Short-term planning of liquefied natural gas deliveries

• Published in: Transportation research. Part C, Emerging technologies Vol. 90; pp. 393 - 410
• Main Authors: Msakni, Mohamed Kais, Haouari, Mohamed
• Format: Journal Article
• Language: English
• Published: Elsevier Ltd 01.05.2018
• Subjects: Column generation; LNG supply chain; Maritime transportation; Short-term planning; Variable-neighborhood search heuristic; Variable-neighborhood search heuristic; Short-term planning; Column generation; Maritime transportation; LNG supply chain
• ISSN: 0968-090X; 1879-2359
• DOI: 10.1016/j.trc.2018.03.013

•The short-term planning problem for an LNG producer is investigated.•The problem is modeled using a time-space graph.•A compact formulation is proposed and a variable-neighborhood search is derived.•A tight upper bound using a column generation is developed.•Computational study is carried out on a set of instances based on real data. The ability of a supplier of liquefied natural gas (LNG) to deliver cargoes at desired times, while effectively managing a fleet of cryogenic vessels can significantly impact its profits. We investigate in this paper an LNG short-term delivery planning problem by considering mandatory cargoes as well as optional cargoes to select, along with the scheduling of a heterogeneous vessel fleet with controllable cruising speeds.
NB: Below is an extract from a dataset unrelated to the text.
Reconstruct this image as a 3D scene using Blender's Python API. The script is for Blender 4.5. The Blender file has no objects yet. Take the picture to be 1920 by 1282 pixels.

Several technical constraints are accommodated including time windows, berth availability, bunkering restrictions, inventory, liquefaction terminal storage capacity, maximum waiting time, and planned maintenance restrictions. The objective is to maximize the net profit. We propose a mixed-integer programming formulation that includes a polynomial number of variables and constraints and accommodates all of the problem features. Also, we describe an optimization-based variable neighborhood search procedure that embeds the proposed compact formulation. To assess the quality of the generated solutions, we propose a second valid formulation with an exponential number of decision variables and we solve its linear programming relaxation using column generation. We provide the results of extensive computational results that were carried out on a set of large-scale set of realistic instances, with up to 62 vessels and 160 cargoes, provided by a major LNG producer. These results provide evidence that the proposed improvement procedure yields high-quality solutions.